"Our luck in weather is preposterous," wrote Scott. "It was thick and snowy, yet we could have got on; but at breakfast the wind increased, and by 4.30 it was blowing a full gale from the south. The pony wall blew down, huge drifts collected, and the sledges were quickly buried. It was the strongest wind I have known here in summer." [1] By eleven it had begun to clear, and they had lunch and prepared to start.
"We were off at 2 P.M., the land showing all round, and, but for some cloud to the S.E., everything promising. At 2.15 I saw the south-easterly cloud spreading up; it blotted out the land 30 miles away at 2.30 and was on us before 3. The sun went out, snow fell thickly, and marching conditions became horrible. The wind increased from the S.E., changed to S.W., where it hung for a time, and suddenly shifted to W.N.W. and then N.N.W., from which direction it is now blowing with falling and drifting snow. The changes of conditions are inconceivably rapid, perfectly bewildering. In spite of all these difficulties we have managed to get 11 1/2 miles south and to this camp at 7 P.M. -- the conditions of marching simply horrible."
"The man-haulers," he added, "led out 6 miles (geo.) and then camped. I think they had had enough of leading. We passed them, Bowers and I ahead on ski."
Amundsen
A 1965 map of part of the Queen Maud range and the edge of the Polar plateau, from aerial photographs taken 1960-1964 by the USGS. The top of the Axel Heiberg Glacier is near the centre at the right edge of the map; the Devil's Glacier and Ballroom are not marked. [2]
At the edge of the plateau, they came upon what they called "The Devil's Dance-Floor" (later called the Devil's Ballroom).
"First we had to cross ... mirror-smooth ice with filled crevasses here and there," wrote Amundsen in his diary. "This ... was not difficult to cross.... Naturally, there was no question of using ski. We all had to support the sledges and help the dogs. The next terrain offered good going, and we congratulated ourselves on having overcome all difficulties. But no! We were not going to get off so lightly. [We encountered] a violent disturbance [in the ice]. Suddenly one of the runners of Wisting's sledge broke through to a bottomless crevasse.... We were able to hoist it up again without damage.... We got through safe and sound and climbed up on a rise. This again consisted of bare ice, but then we discovered it to be filled with hidden crevasses, where we could not set our foot anywhere without breaking through." [3]
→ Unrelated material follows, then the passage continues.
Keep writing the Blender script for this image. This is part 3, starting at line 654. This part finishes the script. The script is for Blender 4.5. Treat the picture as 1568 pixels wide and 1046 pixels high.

"Luckily most of the crevasses were filled, but some were dangerous enough. It was hard work for the dogs. Bjaaland fell through, but managed to hold on to his sledge, otherwise he would have been irrevocably lost.... We finally got over, and little by little [the terrain] changed to the real plateau, without any disturbance.... No more chasms or crevasses --"
Notes:
[1] R.F. Scott, diary, 3 December, 1911, quoted in Scott's Last Expedition, v.1.
[2] United States Geological Survey, "Liv Glacier" map.
[3] Roald Amundsen, diary, 4 December, 1911, quoted by Roland Huntford in The Amundsen Photographs (London : Hodder & Stoughton, c1987, p.127.